On the Republican side, since so many of their primary/caucus are Winner Take All or Winner Take Most, it led to a delegate surge by John McCain. Had their system been similar to the Democrats, Mitt Romney wouldn’t have been forced to drop out of the race today.
(While we’re at it, good fucking riddance. I honestly thought that he was the least offensive GOP candidate in the mix, but his supposed reason for leaving?
"If I fight on in my campaign, all the way to the convention, I would forestall the launch of a national campaign and make it more likely that Sens. Clinton or [Barack] Obama would win. And in this time of war, I simply cannot let my campaign, be a part of aiding a surrender to terror," Mr. Romney planned to say in a speech to the Conservative Political Action Conference.
Good riddance, douchebag. Glad you spent about $40 million of your own money to be a loser.
(Deep breath.)
Moving on, it became equally clear that despite the huge number of contests, Super Tuesday wasn’t going to solve anything for the Democrats, as a two-person race meant that the delegates – awarded in a seemingly purposefully confusing system – were going to be essentially shared. (How it would have looked with John Edwards still in the race is an interesting question I can’t answer.) Each side came out of the contest claiming victory, and both were justified.

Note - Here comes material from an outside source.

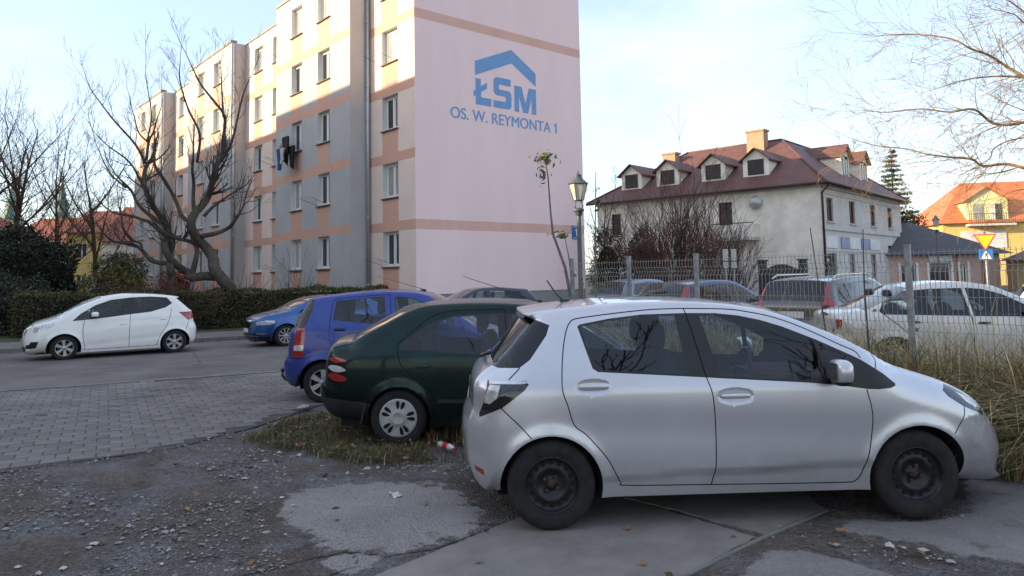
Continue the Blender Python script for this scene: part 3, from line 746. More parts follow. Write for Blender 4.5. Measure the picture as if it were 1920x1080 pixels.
WHITE = dict(paint='paint_white', W=.88, zb=1.03, tum=.26, ax=(-1.3075, 1.3075), arches=[(-1.325, .29, .385), (1.32, .29, .395)], sill=.175, zr=.25, zf=.2,
    wr=.318, tw=.205, rim='six', rimr=.205, inset=.03, waist=(.42, .07, .012), rake=-1.2,
    sil=[('front_bumper', .42, .30, [(1.74, .20), (1.95, .185), (2.12, .22), (2.17, .36), (2.185, .55), (2.14, .74), (2.06, .86)]),
         ('bonnet', .20, .15, [(2.06, .86), (1.93, .97), (1.62, 1.065), (1.36, 1.16)]),
         ('windscreen', .10, .05, [(1.36, 1.16), (.94, 1.40), (.47, 1.585)]),
         ('roof', .10, .06, [(.47, 1.585), (0, 1.655), (-.5, 1.655), (-1.0, 1.615), (-1.40, 1.555), (-1.42, 1.53), (-1.38, 1.50)]),
         ('rear_window', .16, .08, [(-1.38, 1.50), (-1.53, 1.36), (-1.70, 1.20)]),
         ('tailgate', .24, .15, [(-1.70, 1.20), (-1.78, 1.13), (-1.81, .98), (-1.83, .85)]),
         ('rear_bumper', .30, .20, [(-1.83, .85), (-1.90, .70), (-1.90, .52), (-1.87, .33), (-1.80, .235), (-1.74, .235)])],
    panels=[
        dict(name='quarter_window', of='df', mat=GL, poly=[(1.11, 1.012), (.95, 1.168), (.73, 1.312), (.755, 1.045)]),
        dict(name='window', key='fw', of='df', mat=GL, poly=[(.69, 1.335), (.60, 1.382), (.267, 1.497), (-.135, 1.550), (-.115, 1.125), (.50, 1.058), (.715, 1.042)]),
        dict(name='window', key='rw', of='dr', mat=GL, poly=[(-.30, 1.552), (-.70, 1.560), (-.925, 1.545), (-.99, 1.275), (-.70, 1.185), (-.30, 1.145)]),
        dict(name='quarter_window', mat=GL, poly=[(-1.0, 1.535), (-1.10, 1.520), (-1.215, 1.38), (-1.055, 1.285)]),
        dict(name='window_trim', mat='car_black', of='df', poly=[(1.150, .998), (.961, 1.180), (.618, 1.392), (.267, 1.516), (-.205, 1.568), (-.205, 1.118), (.502, 1.042)]),
        dict(name='window_trim', mat='car_black', of='dr', poly=[(-.205, 1.568), (-.708, 1.578), (-1.115, 1.540), (-1.245, 1.38), (-1.079, 1.270), (-.699, 1.162), (-.205, 1.118)]),
        dict(name='headlamp', mat='lamp_clear', poly=[(1.98, .735), (1.985, .86), (1.80, .935), (1.51, .966), (1.617, .855), (1.725, .809), (1.724, .78)]),
        dict(name='tail_lamp', mat='lamp_red', poly=[(-1.408, 1.127), (-1.80, 1.134), (-1.80, .937), (-1.648, .893)]),
        dict(name='fog_recess', mat='car_black', poly=[(2.15, .428), (2.079, .433), (2.038, .506), (1.875, .509), (1.927, .345), (2.14, .326)]),
        dict(name='door', key='df', mat='paint', poly=[(-.20, 1.60), (.28, 1.545), (.64, 1.42), (.98, 1.205), (.87, 1.0), (.90, .81), (.894, .551), (.843, .314), (.80, .25), (-.18, .245), (-.183, .60), (-.196, 1.12)]),
        dict(name='door', key='dr', mat='paint', poly=[(-.20, 1.60), (-.72, 1.605), (-1.13, 1.565), (-1.24, 1.40), (-1.225, 1.242), (-1.173, .971), (-1.072, .72), (-.93, .50), (-.87, .30), (-.82, .255), (-.18, .245), (-.183, .60), (-.196, 1.12)]),
    ],
    gaps=[[(.87, 1.0), (.90, .81), (.894, .551), (.843, .314), (.80, .25), (-.18, .245)], [(-.20, 1.12), (-.183, .60), (-.18, .245)], [(-1.225, 1.242), (-1.173, .971), (-1.072, .72), (-.93, .50), (-.87, .30), (-.82, .255), (-.18, .245)], [(-1.66, .86), (-1.62, .70), (-1.58, .63)], [(1.93, .96), (1.72, 1.02), (1.45, 1.10)]],
    gap=.006, handles=[(-.03, .875, .085, 'df'), (-1.02, .955, .085, 'dr')], mirror=(.64, 1.15, (.09, .09, .07)), seatx=(-.20, -.95), dash=.80, seatz=.60,
    patches=[('grille', [(-.42, .66), (.42, .66), (.46, .80), (.30, .83), (-.30, .83), (-.46, .80)], 1, 'car_black_gloss', .008), ('number_plate', [(-.26, .44), (.26, .44), (.26, .55), (-.26, .55)], 1, 'plate_white', .014), ('lower_grille', [(-.5, .25), (.5, .25), (.55, .37), (-.55, .37)], 1, 'car_black', .008)])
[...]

What happens from here seems hard to predict, though of course that won’t stop me from giving it a shot. Much attention has been made of Hillary Clinton’s funding problems, which is a sentence I have difficulty time writing, let alone believing. That being said, she did loan her campaign money from her own pocket, and some of her staffers are working for free – and there’s simply no way that’s a GOOD thing. Barack Obama, on the other hand, not only outraised HRC by $19 MILLION in January ($32MM to $13MM), but looks poised for another $30MM month. So financially, he’s got a clear advantage.
He also seems – seems being the key word – to have an advantage in the next few races, though they come replete with small amounts of delegates. If he dominates those in a South Carolina kind of way, then the landscape could change – but in reality, I don’t see anything being resolved anytime soon. I don’t think that changes even if Al Gore and John Edwards endorse – but then again, what do I know?